··· Source excerpt ···

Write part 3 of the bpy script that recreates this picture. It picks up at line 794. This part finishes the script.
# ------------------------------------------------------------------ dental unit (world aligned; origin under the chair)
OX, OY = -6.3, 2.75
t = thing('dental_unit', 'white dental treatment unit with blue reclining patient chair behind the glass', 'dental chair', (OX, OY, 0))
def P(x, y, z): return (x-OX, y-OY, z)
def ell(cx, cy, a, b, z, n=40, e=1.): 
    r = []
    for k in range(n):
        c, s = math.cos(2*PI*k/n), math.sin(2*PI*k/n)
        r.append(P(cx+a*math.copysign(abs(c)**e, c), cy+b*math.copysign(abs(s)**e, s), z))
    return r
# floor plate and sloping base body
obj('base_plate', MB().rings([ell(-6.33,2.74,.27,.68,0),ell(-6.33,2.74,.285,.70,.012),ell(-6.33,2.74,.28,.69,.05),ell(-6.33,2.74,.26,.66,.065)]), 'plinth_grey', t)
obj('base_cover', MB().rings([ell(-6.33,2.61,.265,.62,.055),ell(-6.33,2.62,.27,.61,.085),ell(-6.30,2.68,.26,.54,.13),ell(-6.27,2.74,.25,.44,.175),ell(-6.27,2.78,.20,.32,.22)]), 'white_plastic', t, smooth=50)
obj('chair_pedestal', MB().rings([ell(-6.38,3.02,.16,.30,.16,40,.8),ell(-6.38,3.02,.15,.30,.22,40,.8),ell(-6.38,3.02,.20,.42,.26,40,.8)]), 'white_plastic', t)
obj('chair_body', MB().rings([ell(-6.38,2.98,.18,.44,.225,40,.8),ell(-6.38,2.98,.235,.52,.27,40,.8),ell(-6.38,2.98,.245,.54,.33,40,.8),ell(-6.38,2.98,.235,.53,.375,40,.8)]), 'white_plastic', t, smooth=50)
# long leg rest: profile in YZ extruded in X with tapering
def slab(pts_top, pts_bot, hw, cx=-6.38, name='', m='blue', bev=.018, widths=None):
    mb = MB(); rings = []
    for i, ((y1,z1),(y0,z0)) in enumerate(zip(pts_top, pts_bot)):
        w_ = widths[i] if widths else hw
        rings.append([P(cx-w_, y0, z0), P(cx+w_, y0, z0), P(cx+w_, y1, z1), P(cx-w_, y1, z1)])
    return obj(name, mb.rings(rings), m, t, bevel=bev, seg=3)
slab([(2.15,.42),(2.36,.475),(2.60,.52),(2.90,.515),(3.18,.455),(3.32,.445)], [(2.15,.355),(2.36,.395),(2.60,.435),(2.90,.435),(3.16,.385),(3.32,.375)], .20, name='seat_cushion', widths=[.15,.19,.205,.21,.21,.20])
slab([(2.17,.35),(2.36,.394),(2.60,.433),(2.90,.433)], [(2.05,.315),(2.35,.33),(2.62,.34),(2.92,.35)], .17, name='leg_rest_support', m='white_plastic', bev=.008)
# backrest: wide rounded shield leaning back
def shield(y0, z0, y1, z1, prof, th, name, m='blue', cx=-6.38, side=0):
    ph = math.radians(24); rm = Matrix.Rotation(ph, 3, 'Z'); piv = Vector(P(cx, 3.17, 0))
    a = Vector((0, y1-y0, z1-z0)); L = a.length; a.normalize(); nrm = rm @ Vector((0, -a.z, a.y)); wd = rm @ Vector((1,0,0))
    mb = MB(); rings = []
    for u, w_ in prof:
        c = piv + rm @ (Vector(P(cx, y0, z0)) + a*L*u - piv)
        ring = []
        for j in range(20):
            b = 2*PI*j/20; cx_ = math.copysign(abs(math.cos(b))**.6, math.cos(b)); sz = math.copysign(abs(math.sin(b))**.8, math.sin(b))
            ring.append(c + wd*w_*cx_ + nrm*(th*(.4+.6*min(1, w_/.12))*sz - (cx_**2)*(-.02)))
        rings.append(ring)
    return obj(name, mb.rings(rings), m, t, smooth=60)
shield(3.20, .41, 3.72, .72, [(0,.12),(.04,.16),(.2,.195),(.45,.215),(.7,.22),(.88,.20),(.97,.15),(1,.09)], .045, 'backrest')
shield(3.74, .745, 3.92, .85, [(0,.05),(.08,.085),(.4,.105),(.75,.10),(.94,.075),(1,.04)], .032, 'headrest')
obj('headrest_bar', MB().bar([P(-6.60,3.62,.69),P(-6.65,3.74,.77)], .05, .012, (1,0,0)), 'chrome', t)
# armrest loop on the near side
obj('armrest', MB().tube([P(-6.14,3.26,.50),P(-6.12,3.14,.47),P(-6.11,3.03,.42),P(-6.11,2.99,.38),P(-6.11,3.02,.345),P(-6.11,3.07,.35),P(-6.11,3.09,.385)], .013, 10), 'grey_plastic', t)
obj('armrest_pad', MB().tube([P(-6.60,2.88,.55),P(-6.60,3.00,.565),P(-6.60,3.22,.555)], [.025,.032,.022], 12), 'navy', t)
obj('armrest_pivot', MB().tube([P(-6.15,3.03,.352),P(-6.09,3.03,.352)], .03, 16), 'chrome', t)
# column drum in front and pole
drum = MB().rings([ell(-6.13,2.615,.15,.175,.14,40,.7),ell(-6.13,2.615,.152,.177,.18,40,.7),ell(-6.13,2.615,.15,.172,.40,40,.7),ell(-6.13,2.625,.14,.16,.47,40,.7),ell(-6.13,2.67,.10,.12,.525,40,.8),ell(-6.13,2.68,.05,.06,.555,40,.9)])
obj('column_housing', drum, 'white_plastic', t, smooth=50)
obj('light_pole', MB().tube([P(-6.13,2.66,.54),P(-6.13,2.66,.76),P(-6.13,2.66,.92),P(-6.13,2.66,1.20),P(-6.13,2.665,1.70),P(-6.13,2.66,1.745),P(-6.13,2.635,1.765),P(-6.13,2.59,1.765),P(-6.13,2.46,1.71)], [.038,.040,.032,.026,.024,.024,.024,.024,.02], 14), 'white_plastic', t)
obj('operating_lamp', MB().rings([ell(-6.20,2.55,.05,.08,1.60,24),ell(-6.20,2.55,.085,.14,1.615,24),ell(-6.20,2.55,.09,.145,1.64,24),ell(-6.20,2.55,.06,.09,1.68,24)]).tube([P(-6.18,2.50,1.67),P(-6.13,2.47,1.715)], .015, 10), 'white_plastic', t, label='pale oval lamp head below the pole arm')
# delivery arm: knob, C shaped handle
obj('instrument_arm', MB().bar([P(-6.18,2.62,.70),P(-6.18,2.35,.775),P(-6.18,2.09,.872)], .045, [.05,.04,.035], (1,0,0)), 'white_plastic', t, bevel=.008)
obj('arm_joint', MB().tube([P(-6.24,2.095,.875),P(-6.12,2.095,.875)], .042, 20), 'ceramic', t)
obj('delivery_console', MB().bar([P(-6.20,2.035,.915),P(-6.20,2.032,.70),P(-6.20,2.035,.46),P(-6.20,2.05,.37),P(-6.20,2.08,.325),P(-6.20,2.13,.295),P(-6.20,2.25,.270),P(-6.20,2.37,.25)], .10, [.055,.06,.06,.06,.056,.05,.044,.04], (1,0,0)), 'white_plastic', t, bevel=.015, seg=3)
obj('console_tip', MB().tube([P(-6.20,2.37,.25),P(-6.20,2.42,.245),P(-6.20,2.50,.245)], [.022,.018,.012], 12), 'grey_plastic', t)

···

**The task**
Return every line of the material exactly.

**Correct response**
Write part 3 of the bpy script that recreates this picture. It picks up at line 794. This part finishes the script.
# ------------------------------------------------------------------ dental unit (world aligned; origin under the chair)
OX, OY = -6.3, 2.75
t = thing('dental_unit', 'white dental treatment unit with blue reclining patient chair behind the glass', 'dental chair', (OX, OY, 0))
def P(x, y, z): return (x-OX, y-OY, z)
def ell(cx, cy, a, b, z, n=40, e=1.): 
    r = []
    for k in range(n):
        c, s = math.cos(2*PI*k/n), math.sin(2*PI*k/n)
        r.append(P(cx+a*math.copysign(abs(c)**e, c), cy+b*math.copysign(abs(s)**e, s), z))
    return r
# floor plate and sloping base body
obj('base_plate', MB().rings([ell(-6.33,2.74,.27,.68,0),ell(-6.33,2.74,.285,.70,.012),ell(-6.33,2.74,.28,.69,.05),ell(-6.33,2.74,.26,.66,.065)]), 'plinth_grey', t)
obj('base_cover', MB().rings([ell(-6.33,2.61,.265,.62,.055),ell(-6.33,2.62,.27,.61,.085),ell(-6.30,2.68,.26,.54,.13),ell(-6.27,2.74,.25,.44,.175),ell(-6.27,2.78,.20,.32,.22)]), 'white_plastic', t, smooth=50)
obj('chair_pedestal', MB().rings([ell(-6.38,3.02,.16,.30,.16,40,.8),ell(-6.38,3.02,.15,.30,.22,40,.8),ell(-6.38,3.02,.20,.42,.26,40,.8)]), 'white_plastic', t)
obj('chair_body', MB().rings([ell(-6.38,2.98,.18,.44,.225,40,.8),ell(-6.38,2.98,.235,.52,.27,40,.8),ell(-6.38,2.98,.245,.54,.33,40,.8),ell(-6.38,2.98,.235,.53,.375,40,.8)]), 'white_plastic', t, smooth=50)
# long leg rest: profile in YZ extruded in X with tapering
def slab(pts_top, pts_bot, hw, cx=-6.38, name='', m='blue', bev=.018, widths=None):
    mb = MB(); rings = []
    for i, ((y1,z1),(y0,z0)) in enumerate(zip(pts_top, pts_bot)):
        w_ = widths[i] if widths else hw
        rings.append([P(cx-w_, y0, z0), P(cx+w_, y0, z0), P(cx+w_, y1, z1), P(cx-w_, y1, z1)])
    return obj(name, mb.rings(rings), m, t, bevel=bev, seg=3)
slab([(2.15,.42),(2.36,.475),(2.60,.52),(2.90,.515),(3.18,.455),(3.32,.445)], [(2.15,.355),(2.36,.395),(2.60,.435),(2.90,.435),(3.16,.385),(3.32,.375)], .20, name='seat_cushion', widths=[.15,.19,.205,.21,.21,.20])
slab([(2.17,.35),(2.36,.394),(2.60,.433),(2.90,.433)], [(2.05,.315),(2.35,.33),(2.62,.34),(2.92,.35)], .17, name='leg_rest_support', m='white_plastic', bev=.008)
# backrest: wide rounded shield leaning back
def shield(y0, z0, y1, z1, prof, th, name, m='blue', cx=-6.38, side=0):
    ph = math.radians(24); rm = Matrix.Rotation(ph, 3, 'Z'); piv = Vector(P(cx, 3.17, 0))
    a = Vector((0, y1-y0, z1-z0)); L = a.length; a.normalize(); nrm = rm @ Vector((0, -a.z, a.y)); wd = rm @ Vector((1,0,0))
    mb = MB(); rings = []
    for u, w_ in prof:
        c = piv + rm @ (Vector(P(cx, y0, z0)) + a*L*u - piv)
        ring = []
        for j in range(20):
            b = 2*PI*j/20; cx_ = math.copysign(abs(math.cos(b))**.6, math.cos(b)); sz = math.copysign(abs(math.sin(b))**.8, math.sin(b))
            ring.append(c + wd*w_*cx_ + nrm*(th*(.4+.6*min(1, w_/.12))*sz - (cx_**2)*(-.02)))
        rings.append(ring)
    return obj(name, mb.rings(rings), m, t, smooth=60)
shield(3.20, .41, 3.72, .72, [(0,.12),(.04,.16),(.2,.195),(.45,.215),(.7,.22),(.88,.20),(.97,.15),(1,.09)], .045, 'backrest')
shield(3.74, .745, 3.92, .85, [(0,.05),(.08,.085),(.4,.105),(.75,.10),(.94,.075),(1,.04)], .032, 'headrest')
obj('headrest_bar', MB().bar([P(-6.60,3.62,.69),P(-6.65,3.74,.77)], .05, .012, (1,0,0)), 'chrome', t)
# armrest loop on the near side
obj('armrest', MB().tube([P(-6.14,3.26,.50),P(-6.12,3.14,.47),P(-6.11,3.03,.42),P(-6.11,2.99,.38),P(-6.11,3.02,.345),P(-6.11,3.07,.35),P(-6.11,3.09,.385)], .013, 10), 'grey_plastic', t)
obj('armrest_pad', MB().tube([P(-6.60,2.88,.55),P(-6.60,3.00,.565),P(-6.60,3.22,.555)], [.025,.032,.022], 12), 'navy', t)
obj('armrest_pivot', MB().tube([P(-6.15,3.03,.352),P(-6.09,3.03,.352)], .03, 16), 'chrome', t)
# column drum in front and pole
drum = MB().rings([ell(-6.13,2.615,.15,.175,.14,40,.7),ell(-6.13,2.615,.152,.177,.18,40,.7),ell(-6.13,2.615,.15,.172,.40,40,.7),ell(-6.13,2.625,.14,.16,.47,40,.7),ell(-6.13,2.67,.10,.12,.525,40,.8),ell(-6.13,2.68,.05,.06,.555,40,.9)])
obj('column_housing', drum, 'white_plastic', t, smooth=50)
obj('light_pole', MB().tube([P(-6.13,2.66,.54),P(-6.13,2.66,.76),P(-6.13,2.66,.92),P(-6.13,2.66,1.20),P(-6.13,2.665,1.70),P(-6.13,2.66,1.745),P(-6.13,2.635,1.765),P(-6.13,2.59,1.765),P(-6.13,2.46,1.71)], [.038,.040,.032,.026,.024,.024,.024,.024,.02], 14), 'white_plastic', t)
obj('operating_lamp', MB().rings([ell(-6.20,2.55,.05,.08,1.60,24),ell(-6.20,2.55,.085,.14,1.615,24),ell(-6.20,2.55,.09,.145,1.64,24),ell(-6.20,2.55,.06,.09,1.68,24)]).tube([P(-6.18,2.50,1.67),P(-6.13,2.47,1.715)], .015, 10), 'white_plastic', t, label='pale oval lamp head below the pole arm')
# delivery arm: knob, C shaped handle
obj('instrument_arm', MB().bar([P(-6.18,2.62,.70),P(-6.18,2.35,.775),P(-6.18,2.09,.872)], .045, [.05,.04,.035], (1,0,0)), 'white_plastic', t, bevel=.008)
obj('arm_joint', MB().tube([P(-6.24,2.095,.875),P(-6.12,2.095,.875)], .042, 20), 'ceramic', t)
obj('delivery_console', MB().bar([P(-6.20,2.035,.915),P(-6.20,2.032,.70),P(-6.20,2.035,.46),P(-6.20,2.05,.37),P(-6.20,2.08,.325),P(-6.20,2.13,.295),P(-6.20,2.25,.270),P(-6.20,2.37,.25)], .10, [.055,.06,.06,.06,.056,.05,.044,.04], (1,0,0)), 'white_plastic', t, bevel=.015, seg=3)
obj('console_tip', MB().tube([P(-6.20,2.37,.25),P(-6.20,2.42,.245),P(-6.20,2.50,.245)], [.022,.018,.012], 12), 'grey_plastic', t)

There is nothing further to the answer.